§ **YOUR INSTRUCTIONS**
Read the lines that follow and tally those with the word "high"; give the number and nothing else.

::: RECORDED INFORMATION :::

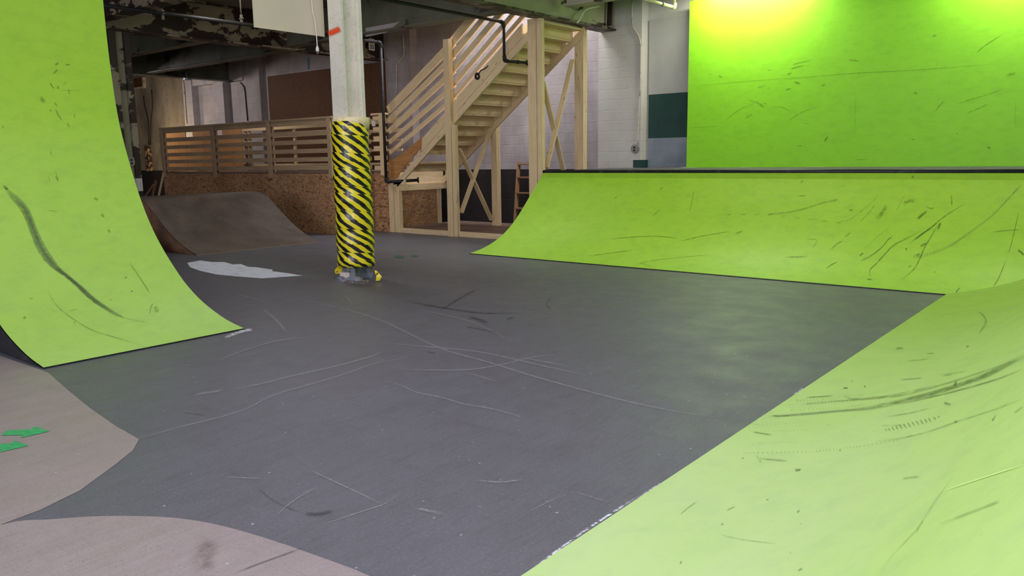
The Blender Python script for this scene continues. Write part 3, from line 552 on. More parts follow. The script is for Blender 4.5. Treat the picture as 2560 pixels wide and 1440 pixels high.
# ------------------------------------------------------------------ BIG GREEN WALL PANEL
t = thing('ride_panel', (-3, YW, 0), 'big flat bright green panel standing above the back ramp at upper right', 'panel')
XP0 = aty(1716, 415, YW).x; ZP1 = aty(1725, 3, YW).z; XP1 = 2.3
m = MB(); m.box(XP0, XP1, YW, YW + .06, 0, ZP1, 0)
o5 = ((1700, 0), 2.977)
for pts, w, mi in (([(80, 638), (240, 628), (400, 612), (700, 590), (1000, 570), (1300, 545), (1700, 525), (2000, 503), (2480, 468)], 1.8, SC), ([(200, 556), (245, 553)], 3, SF), ([(285, 562), (318, 576)], 3.5, SC), ([(840, 485), (865, 473), (985, 445)], 3, SC), ([(825, 515), (860, 500), (930, 485)], 4, SC), ([(795, 555), (830, 540)], 4, SC), ([(1255, 445), (1290, 448), (1335, 455)], 4, SC), ([(850, 608), (870, 615), (895, 622)], 5, SC), ([(1050, 640), (1082, 628)], 4, SC), ([(785, 668), (830, 658)], 4, SC), ([(575, 655), (640, 632)], 4, SF), ([(330, 905), (400, 845), (470, 800), (560, 770)], 3, SF), ([(560, 750), (600, 775), (632, 805)], 3, SC), ([(500, 735), (580, 770), (620, 800)], 3, SF), ([(690, 795), (760, 798), (820, 830)], 3, SF), ([(790, 915), (870, 855), (960, 815), (1050, 790)], 3, SF), ([(480, 885), (540, 845)], 4, SF), ([(1075, 1058, 6), (1088, 1032, 18), (1105, 1015, 12)], 5, SC), ([(870, 1085), (910, 1084)], 2.5, SC), ([(2210, 390), (2245, 358), (2290, 325), (2410, 248)], 3, SC), ([(2425, 560), (2500, 542)], 9, SF), ([(2070, 775), (2150, 745), (2300, 700), (2420, 655)], 4, SF), ([(2130, 845), (2220, 808), (2300, 770)], 4, SF), ([(1895, 830), (1930, 790), (1970, 745)], 4, SF), ([(1880, 268), (1910, 262)], 4, SC), ([(2285, 1097), (2315, 1102)], 5, SC), ([(1720, 1035), (1745, 1040)], 3, SC), ([(1740, 692), (1768, 694)], 4, SC), ([(1300, 1190), (1410, 1186)], 2.5, SF), ([(925, 915), (960, 922)], 3, SF), ([(1305, 700), (1302, 990)], 1.5, SF), ([(710, 342), (720, 342)], 3, SC), ([(868, 357), (874, 357)], 2, SC), ([(1325, 543), (1338, 545)], 4, SC), ([(1765, 748), (1772, 750)], 3, SC), ([(2055, 992), (2070, 997)], 3, SC), ([(650, 527), (662, 520), (674, 527)], 2.5, SC), ([(650, 661), (662, 655), (674, 660)], 2.5, SC), ([(620, 772), (632, 767), (644, 772)], 2.5, SC), ([(60, 950), (300, 940)], 2, SF), ([(2500, 730), (2490, 960)], 1.5, SF), ([(-5, 1246), (100, 1247), (130, 1248)], 3, LG), ([(420, 1246), (540, 1245)], 3, LG), ([(900, 1243), (1100, 1243)], 2, LG), ([(2000, 1242), (2440, 1242)], 2, LG)):
    strip(m, hW, tr(o5[0], o5[1], pts), w, mi)
m.build('face_sheet', [MGW, DSC, DSF, DSK, DLG], t)
m = MB()
for k in range(8): x = XP0 + .03 + k * 1.25; m.box(x, x + .04, YW + .06, YW + .2, 1.295, ZP1 - .02)
m.build('backing_studs', MPI, t)

# painted board on the wall left of the panel
Yb = YWALL - .03; x0 = aty(1622, 200, Yb).x; x1 = -6.2
zt = aty(1624, 50, Yb).z; z1 = aty(1622, 237, Yb).z; z2 = aty(1620, 346, Yb).z
t = thing('wall_board', (x0, Yb, 1.3), 'white, dark green and grey banded board on the wall beside the green panel', 'wall board')
for nm, a, b, mt in (('white_band', z1, zt, MOW), ('dark_green_band', z2, z1, MDG), ('grey_band', 1.3, z2, MGB)):
    m = MB(); m.box(x0, x1, Yb, YWALL - .003, a + .001, b); m.build(nm, mt, t)
# dark green painted block at the pilaster foot
xa = aty(1584, 400, YW).x
m = MB(); m.box(xa, -7.83, YW - .02, YW + .018, 1.295, aty(1590, 400, YW).z); m.box(-7.868, -7.83, YW + .018, YWALL - .035, 1.295, aty(1590, 400, YW).z)
tag(m.build('painted_pilaster_foot', MDG, loc=(xa, YW, 1.295)), 'dark green boxed foot at the base of the white pilaster', 'wall trim')

# ------------------------------------------------------------------ OUTLETS AND CONDUITS
def outlet(p, nrm, r, label):
    t = thing('power_outlet', p, label, 'outlet', 'round grey outlets'); p = Vector(p); nrm = Vector(nrm)
    m = MB(); m.tube([p, p + nrm * .04], r, 20); cp_ = m.build('cover_plate', MGR, t)
    m = MB(); m.tube([p + nrm * .04, p + nrm * .052], r * .72, 20); m.build('face_ring', MGR, cp_)
    m = MB()
    for dz in (-.3, .3): q = p + Vector((0, 0, dz * r * 1.1)); m.tube([q + nrm * .05, q + nrm * .056], r * .24, 12)
    m.build('socket', MBK, cp_)
outlet(aty(1589, 372, YW + .02), (0, -1, 0), .085, 'round grey double outlet low on the white pilaster under a conduit')
m = MB(); pts = [aty(x, y, YW + .005) for x, y in ((1581, 0), (1580, 40), (1582, 66), (1592, 82), (1600, 100), (1602, 130), (1600, 220), (1596, 300), (1594, 364))]
m.tube(crom([tuple(p) for p in pts], 3), .014, 8); m.v = m.v
tag(m.build('conduit', MCN, loc=tuple(pts[-1])), 'thin painted conduit running down the white pilaster to the outlet', 'conduit')
def wallrun(name, px, Y, r, mt, label, cat):
    pts = [tuple(aty(x, y, Y)) for x, y in px]; m = MB(); m.tube(crom(pts, 3) if len(pts) > 2 else pts, r, 8); return tag(m.build(name, mt, loc=pts[-1]), label, cat, 'conduits and cables on the back wall')
wallrun('conduit', [(1007.5, 88), (1008.5, 110), (1010, 130), (1008, 142), (1000, 152), (993, 160), (991, 175), (991, 235)], 13.598, .02, MCN, 'painted conduit with an S bend on the wall above the stair foot', 'conduit')
wallrun('conduit', [(601, 206), (608, 214), (612, 226), (616, 270), (619, 302)], 13.68, .018, MDC, 'dark cable pipe curving down the wall left of the brown board', 'conduit')
wallrun('conduit', [(456, 202), (459, 215), (462, 250), (466, 310)], 13.593, .025, MCN, 'pale pipe running down beside the lit far wall bay', 'conduit')
wallrun('cable', [(359, 240), (362, 265), (368, 290), (371, 310), (372, 362)], 13.83, .02, MDC, 'dark slack cable on the stained wall, left one beside the dark column', 'cable')
wallrun('cable', [(379, 225), (381, 260), (380, 280), (377, 310), (376, 362)], 13.832, .018, MDC, 'dark slack cable on the stained wall, right one of the pair', 'cable')
t = aty(372, 400, 13.8); m = MB()
a = aty(365, 366, 13.78); b = aty(378, 428, 13.78); m.box(a.x, b.x, 13.72, 13.84, b.z, a.z); tag(m.build('switch_box', mat('burnt_box', srgb(60, 46, 34), [(srgb(170, 140, 100), 9, .5, .55, S1)], .6), loc=(a.x, 13.78, b.z)), 'dark scorched narrow electrical box low on the stained wall', 'electrical box')
a = aty(330, 198, 13.8); b = aty(362, 216, 13.8)
m = MB(); m.box(a.x, b.x, 13.76, 13.84, b.z, a.z, 0); m.box(b.x - .04, b.x + .03, 13.74, 13.84, b.z, a.z, 1); m.box(a.x, b.x + .03, 13.74, 13.84, b.z - .06, b.z, 1)
tag(m.build('wall_vent_box', [MPB, MCN], loc=(a.x, 13.8, b.z)), 'brown framed opening high on the stained wall beside the dark column', 'wall box')
for lab, pq in (('blue tape strip on the wall above the brown board', ((766, 145), (772, 173))), ('blue tape strip on the wall right of the brown board', ((965, 163), (969, 184)))):
    a = aty(pq[0][0], pq[0][1], 13.82); b = aty(pq[1][0], pq[1][1], 13.82); yt = 13.85 if 'above' in lab else 13.62; m = MB(); m.box(a.x, b.x, yt - .008, yt - .0005, b.z, a.z); tag(m.build('tape_strip', MBT, loc=(a.x, 13.84, b.z)), lab, 'tape', 'blue tape strips on the wall')
# cream pipe assembly upper right
P0 = atx(1614, -2, -6.9); P1 = atx(1685, 18, -6.9); P2 = P1 + Vector((.03, .04, 1.0))
t = thing('pipe', tuple(P1), 'cream painted pipe with elbow at the top beside the green panel', 'pipe')
m = MB(); m.tube([P0, P1], .028, 10); m.build('run', MCY, t)
m = MB(); m.tube([P1 + Vector((0, 0, .06)), P2], .026, 10); m.build('riser', MCY, t)
m = MB(); m.tube(crom([tuple(P1 + Vector((0, -.06, 0))), tuple(P1), tuple(P1 + Vector((0, .02, .07)))], 4), .04, 10); m.build('elbow', MCY, t)
Pm = P0 + (P1 - P0) * .55; m = MB(); m.tube([Pm, Pm + Vector((0, .03, 0))], .045, 10); m.tube([Pm, Pm + Vector((0, 0, 1.0))], .01, 6); m.build('hanger', MSV, t)
# white wire over the pale beam
pts = [tuple(atx(x, y, XG + .182)) for x, y in ((1443, 57), (1450, 48), (1455, 38), (1462, 27), (1472, 21), (1498, 16))]
m = MB(); m.tube(crom(pts, 4), .014, 8); tag(m.build('wire', MCW, loc=pts[0]), 'white wire draped over the pale green beam', 'wire')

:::

§ **WRITTEN REPLY**
2